══ Supplied data

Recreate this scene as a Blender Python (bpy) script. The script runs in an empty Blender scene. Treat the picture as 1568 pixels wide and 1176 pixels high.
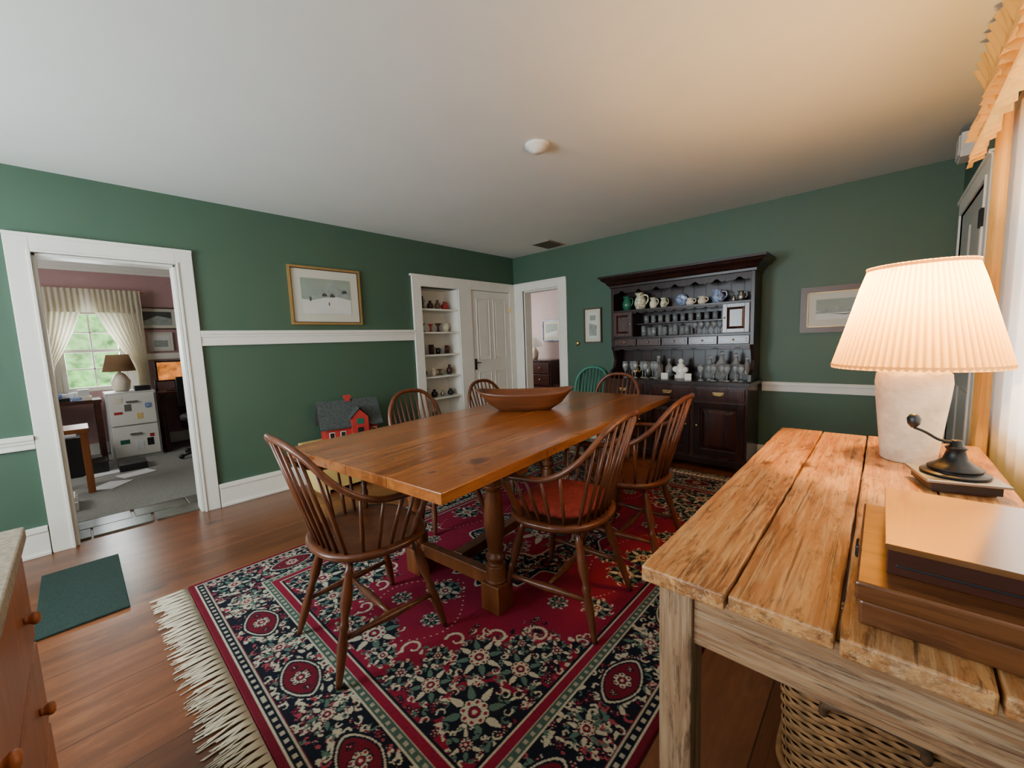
import bpy, math, random
import numpy as np
from mathutils import Vector, Matrix
random.seed(7); rng=np.random.RandomState(5)
pi=math.pi
# ------------------------------------------------------------ materials
def nm(name):
    m=bpy.data.materials.new(name); m.use_nodes=True
    nt=m.node_tree; return m,nt.nodes,nt.links,nt.nodes['Principled BSDF']
def rgba(c): return (c[0],c[1],c[2],1)
def simple(name,col,rough=.5,metal=0,var=.12,scale=8,bump=0,bscale=60,emit=0,coat=0,spec=None):
    m,N,L,b=nm(name)
    tc=N.new('ShaderNodeTexCoord'); n=N.new('ShaderNodeTexNoise'); n.inputs['Scale'].default_value=scale; n.inputs['Detail'].default_value=4
    L.new(tc.outputs['Object'],n.inputs['Vector'])
    r=N.new('ShaderNodeValToRGB'); r.color_ramp.elements[0].position=.3; r.color_ramp.elements[1].position=.7
    r.color_ramp.elements[0].color=rgba([c*(1-var) for c in col]); r.color_ramp.elements[1].color=rgba([min(1,c*(1+var)) for c in col])
    L.new(n.outputs['Fac'],r.inputs['Fac']); L.new(r.outputs['Color'],b.inputs['Base Color'])
    b.inputs['Roughness'].default_value=rough; b.inputs['Metallic'].default_value=metal
    if coat: b.inputs['Coat Weight'].default_value=coat
    if spec is not None: b.inputs['Specular IOR Level'].default_value=spec
    if emit:
        L.new(r.outputs['Color'],b.inputs['Emission Color']); b.inputs['Emission Strength'].default_value=emit
    if bump:
        n2=N.new('ShaderNodeTexNoise'); n2.inputs['Scale'].default_value=bscale
        L.new(tc.outputs['Object'],n2.inputs['Vector'])
        bp=N.new('ShaderNodeBump'); bp.inputs['Strength'].default_value=bump; bp.inputs['Distance'].default_value=.01
        L.new(n2.outputs['Fac'],bp.inputs['Height']); L.new(bp.outputs['Normal'],b.inputs['Normal'])
    return m
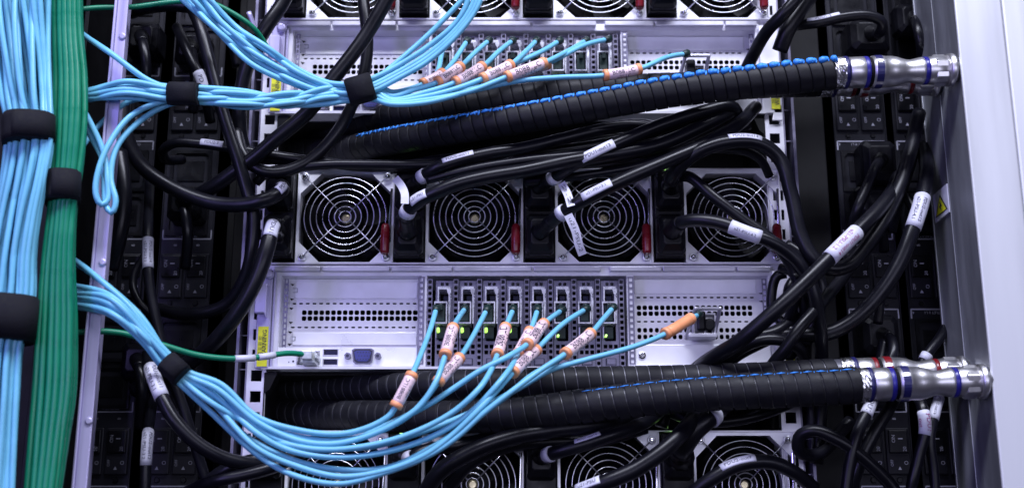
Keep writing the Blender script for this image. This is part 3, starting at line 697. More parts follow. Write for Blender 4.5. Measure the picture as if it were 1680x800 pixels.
# ---------------------------------------------------------------- steel manifold at the right
XM = 0.3735; YF = -0.100; YB = -0.004
e = empty('coolant_manifold', (XM, YF, -0.4), 'tall square stainless manifold tube at the right that both hose couplings screw into', 'manifold')
def side(b):
    ym = YF+(YB-YF)*0.52
    b.box(XM+.0002, XM+.06, YF+.0005, YB, -0.40, 0.40)
    b.box(XM-.0010, XM+.0002, ym, ym+.0012, -0.40, 0.40); b.box(XM-.0012, XM+.0002, YB-.003, YB, -0.40, 0.40)
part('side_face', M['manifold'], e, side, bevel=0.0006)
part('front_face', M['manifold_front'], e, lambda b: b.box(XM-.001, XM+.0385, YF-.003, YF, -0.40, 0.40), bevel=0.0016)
def wl(b):
    q = [PX(1531, 318, XM-.0014), PX(1554, 303, XM-.0014), PX(1557, 350, XM-.0014), PX(1534, 364, XM-.0014)]
    ys = sorted([p.y for p in q]); y0, y1 = ys[0]+.001, ys[3]-.001; z1 = (q[0].z+q[1].z)/2; z0 = (q[2].z+q[3].z)/2
    X_ = XM-.0016
    b.add([(X_, y0, z0), (X_, y1, z0), (X_, y1, z1), (X_, y0, z1), (XM, y0, z0), (XM, y1, z0), (XM, y1, z1), (XM, y0, z1)], [(0, 1, 2, 3), (0, 4, 5, 1), (1, 5, 6, 2), (2, 6, 7, 3), (3, 7, 4, 0)], 0)
    ym = (y0+y1)/2; h = z1-z0; w2 = (y1-y0)/2
    tri = lambda s_, X_, mi, dz=0: b.add([(X_, ym-w2*.88*s_, z0+h*.14+dz), (X_, ym+w2*.88*s_, z0+h*.14+dz), (X_, ym, z0+h*.14+dz+h*.70*s_)], [(0, 1, 2)], mi)
    tri(1, X_-.0002, 2); tri(.80, X_-.0004, 1, h*.035)
    bolt = [(.08, .56), (-.22, .34), (-.02, .34), (-.12, .17), (.22, .40), (.02, .40), (.12, .56)]
    b.add([(X_-.0006, ym+p*w2, z0+h*(q_+.04)) for p, q_ in bolt], [tuple(range(7))], 2)
part('warning_label', [M['paper'], M['yellow'], M['ink']], e, wl)
b = MB(); b.box(XM+.0387, XM+.16, YF-.0032, YF+.03, -0.45, 0.45); tag(b.build('side_panel', M['manifold_front'], bevel=0.002), 'pale cabinet door edge along the right border of the picture', 'panel')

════

**Your instructions**
Leave the pictures out and reproduce each record exactly as written.

**Solution for this problem**
Recreate this scene as a Blender Python (bpy) script. The script runs in an empty Blender scene. Treat the picture as 1568 pixels wide and 1176 pixels high.
import bpy, math, random
import numpy as np
from mathutils import Vector, Matrix
random.seed(7); rng=np.random.RandomState(5)
pi=math.pi
# ------------------------------------------------------------ materials
def nm(name):
    m=bpy.data.materials.new(name); m.use_nodes=True
    nt=m.node_tree; return m,nt.nodes,nt.links,nt.nodes['Principled BSDF']
def rgba(c): return (c[0],c[1],c[2],1)
def simple(name,col,rough=.5,metal=0,var=.12,scale=8,bump=0,bscale=60,emit=0,coat=0,spec=None):
    m,N,L,b=nm(name)
    tc=N.new('ShaderNodeTexCoord'); n=N.new('ShaderNodeTexNoise'); n.inputs['Scale'].default_value=scale; n.inputs['Detail'].default_value=4
    L.new(tc.outputs['Object'],n.inputs['Vector'])
    r=N.new('ShaderNodeValToRGB'); r.color_ramp.elements[0].position=.3; r.color_ramp.elements[1].position=.7
    r.color_ramp.elements[0].color=rgba([c*(1-var) for c in col]); r.color_ramp.elements[1].color=rgba([min(1,c*(1+var)) for c in col])
    L.new(n.outputs['Fac'],r.inputs['Fac']); L.new(r.outputs['Color'],b.inputs['Base Color'])
    b.inputs['Roughness'].default_value=rough; b.inputs['Metallic'].default_value=metal
    if coat: b.inputs['Coat Weight'].default_value=coat
    if spec is not None: b.inputs['Specular IOR Level'].default_value=spec
    if emit:
        L.new(r.outputs['Color'],b.inputs['Emission Color']); b.inputs['Emission Strength'].default_value=emit
    if bump:
        n2=N.new('ShaderNodeTexNoise'); n2.inputs['Scale'].default_value=bscale
        L.new(tc.outputs['Object'],n2.inputs['Vector'])
        bp=N.new('ShaderNodeBump'); bp.inputs['Strength'].default_value=bump; bp.inputs['Distance'].default_value=.01
        L.new(n2.outputs['Fac'],bp.inputs['Height']); L.new(bp.outputs['Normal'],b.inputs['Normal'])
    return m
Keep writing the Blender script for this image. This is part 3, starting at line 697. More parts follow. Write for Blender 4.5. Measure the picture as if it were 1680x800 pixels.
# ---------------------------------------------------------------- steel manifold at the right
XM = 0.3735; YF = -0.100; YB = -0.004
e = empty('coolant_manifold', (XM, YF, -0.4), 'tall square stainless manifold tube at the right that both hose couplings screw into', 'manifold')
def side(b):
    ym = YF+(YB-YF)*0.52
    b.box(XM+.0002, XM+.06, YF+.0005, YB, -0.40, 0.40)
    b.box(XM-.0010, XM+.0002, ym, ym+.0012, -0.40, 0.40); b.box(XM-.0012, XM+.0002, YB-.003, YB, -0.40, 0.40)
part('side_face', M['manifold'], e, side, bevel=0.0006)
part('front_face', M['manifold_front'], e, lambda b: b.box(XM-.001, XM+.0385, YF-.003, YF, -0.40, 0.40), bevel=0.0016)
def wl(b):
    q = [PX(1531, 318, XM-.0014), PX(1554, 303, XM-.0014), PX(1557, 350, XM-.0014), PX(1534, 364, XM-.0014)]
    ys = sorted([p.y for p in q]); y0, y1 = ys[0]+.001, ys[3]-.001; z1 = (q[0].z+q[1].z)/2; z0 = (q[2].z+q[3].z)/2
    X_ = XM-.0016
    b.add([(X_, y0, z0), (X_, y1, z0), (X_, y1, z1), (X_, y0, z1), (XM, y0, z0), (XM, y1, z0), (XM, y1, z1), (XM, y0, z1)], [(0, 1, 2, 3), (0, 4, 5, 1), (1, 5, 6, 2), (2, 6, 7, 3), (3, 7, 4, 0)], 0)
    ym = (y0+y1)/2; h = z1-z0; w2 = (y1-y0)/2
    tri = lambda s_, X_, mi, dz=0: b.add([(X_, ym-w2*.88*s_, z0+h*.14+dz), (X_, ym+w2*.88*s_, z0+h*.14+dz), (X_, ym, z0+h*.14+dz+h*.70*s_)], [(0, 1, 2)], mi)
    tri(1, X_-.0002, 2); tri(.80, X_-.0004, 1, h*.035)
    bolt = [(.08, .56), (-.22, .34), (-.02, .34), (-.12, .17), (.22, .40), (.02, .40), (.12, .56)]
    b.add([(X_-.0006, ym+p*w2, z0+h*(q_+.04)) for p, q_ in bolt], [tuple(range(7))], 2)
part('warning_label', [M['paper'], M['yellow'], M['ink']], e, wl)
b = MB(); b.box(XM+.0387, XM+.16, YF-.0032, YF+.03, -0.45, 0.45); tag(b.build('side_panel', M['manifold_front'], bevel=0.002), 'pale cabinet door edge along the right border of the picture', 'panel')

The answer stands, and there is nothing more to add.